I nodded my head in agreement to this analysis of our staff.

We are like-minded people, who are just crossing paths.

Comparing that to my own grad class, and it seems I am within only a small handful of students diving into education.

Education seems to be one of those areas where people stumble upon it, rather than go searching for it.

There are reasons, experiences, and people who guide us along the way to become an educator.

Last week I was teaching my preschool salamander level class and I heard the most heart-warming thing from a student.

“Before swimming lessons, I felt really scared, but now I feel great!”

That was a very profound statement to hear from a four-year old swimmer who was preparing for a big jump into the pool.

I am very happy with my current education position, teaching in the water.

The successes and strides that children are able to make in just six to 10 sessions is very exciting and makes me proud to do what I do.

These classes have made me want to become an elementary or middle school level teacher.

I enjoy this age and find happiness with the interactions through summer camp play, lesson planning, and teaching new skills over the past year as lifeguard and over the past four as a leader in the community.

These moments in my life have brought me valuable experience and joy.

It does not matter how much experience I have, I believe it matters what I want to do with it.

As the school year is coming to an end, I had a very calming and constructive conversation with a teacher who I have turned to for bits of advice and encouragement over the past two years.

“You know what you want, I think you just need to fly,” Tracy Finksensiep told me honestly. “Don’t be afraid to go out of your comfort zone and try something new and different, because if you can teach, you can teach anything.”

It is time to fly.
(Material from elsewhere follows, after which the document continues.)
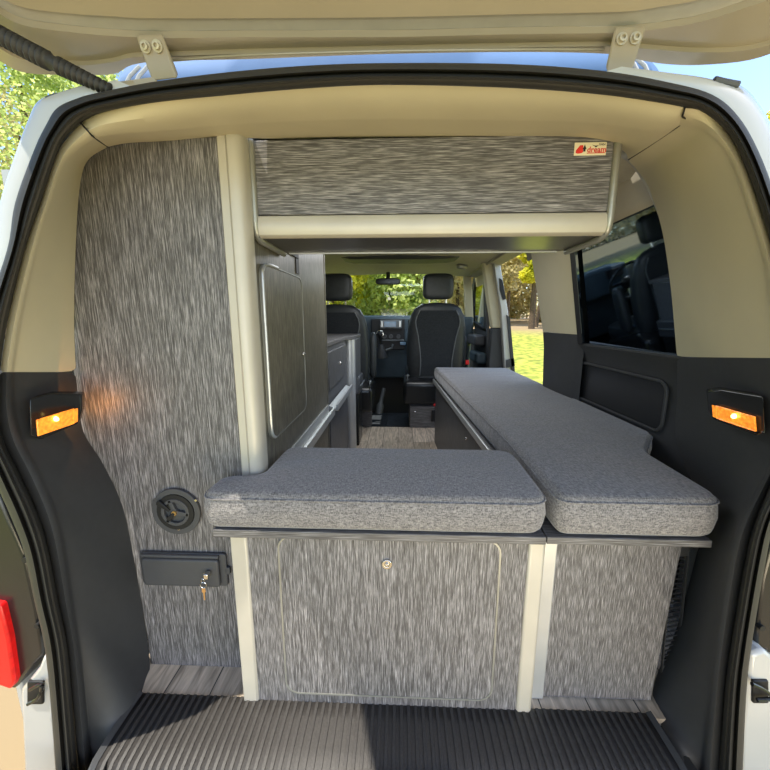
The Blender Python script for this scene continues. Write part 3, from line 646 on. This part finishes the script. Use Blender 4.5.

It’s time to work hard and get to a place where I can feel happy and motivated.

High school has been an incredible foundation for life skills, critical thinking, and the base for many ideas and thoughts.

There are many opportunities out there for me, and there are always second and third career choices as options.

Yet I feel as though my number one choice is the one where I can make the most impact, bring change, and be happy every night I go home in the future.

It’ll be an interesting road to get there, but I look forward to going through every minute of young adulthood, hopefully continuing to have a positive impact on the generation coming up behind me.